Owen believed that poverty came from individual ownership, and the accumulation of more money by one man than by another. He believed that people should live in communities in which everything—lands, houses, cattle, products of the soil—are owned by the community; that the individual should do his work, but be fed, housed, clothed, educated, and amused by the community. Owen's teachings were well received, and Owenite communities were founded in many places in the West and in New York, only to end in failure. [23]
MORMONISM had better fortune. Joseph Smith, its founder, published in 1830 the Book of Mormon, as an addition to the Bible. [24] A church was next organized, missionaries were sent about the country, and in 1831 the sect moved to Kirtland in Ohio, and there built a temple. Trouble with other sects and with the people forced them to move again, and they went to Missouri. But there, too, they came in conflict with the people, were driven from one county to another, and in 1839-40 were driven from the state by force of arms. A refuge was then found in Illinois, where, on the banks of the Mississippi, they founded the town of Nauvoo. In spite of their wanderings they had increased in number, and were a prosperous community. [25]
[Illustration: PACK ANIMALS.]
THE GREAT WEST EXPLORED.—During the twenty years since Major Long's expedition, the country beyond the Missouri had been more fully explored.

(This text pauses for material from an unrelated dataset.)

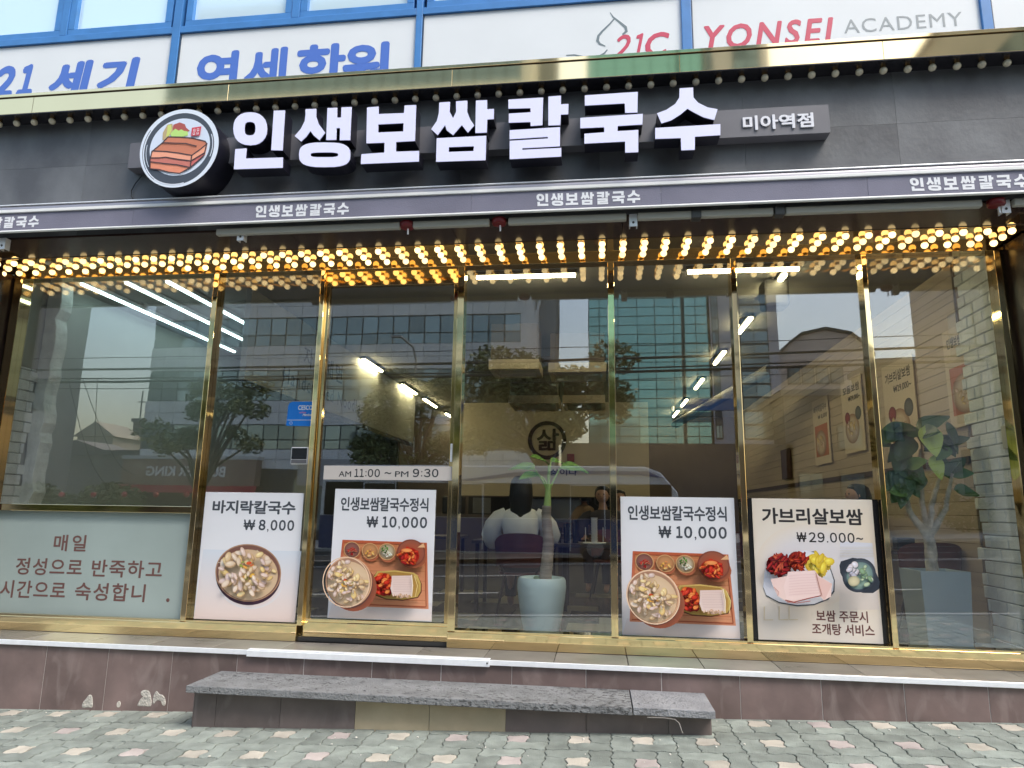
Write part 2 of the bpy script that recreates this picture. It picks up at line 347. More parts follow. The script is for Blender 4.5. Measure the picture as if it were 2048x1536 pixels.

In 1822 bands of merchants at St. Louis began to trade with Santa Fe, sending their goods on the backs of mules and in wagons, thus opening up what was known as the Santa Fe trail. One year later a trapper named Prevost found the South Pass over the Rocky Mountains, and entered the Great Salt Lake country. [26] This was the beginning, and year after year bands of trappers wandered over what was then Mexican territory but is now part of our country, from the Great Salt Lake to the lower Colorado River, and from the Rocky Mountains to the Pacific. [27]
[Illustration: THE FAR WEST IN 1840.]
Between 1830 and 1832 Hall J. Kelley attempted to found a colony in Oregon, but failed, as did another leader, Nathaniel J. Wyeth. [28] Wyeth tried again in 1834, but his settlements were not permanent. A few fur traders and missionaries to the Indians had better fortune; but in 1840 most of the white men in the Oregon country were British fur traders. It was not till 1842 that the tide of American migration began to set strongly toward Oregon; but within a few years after that time the Americans there greatly outnumbered the British.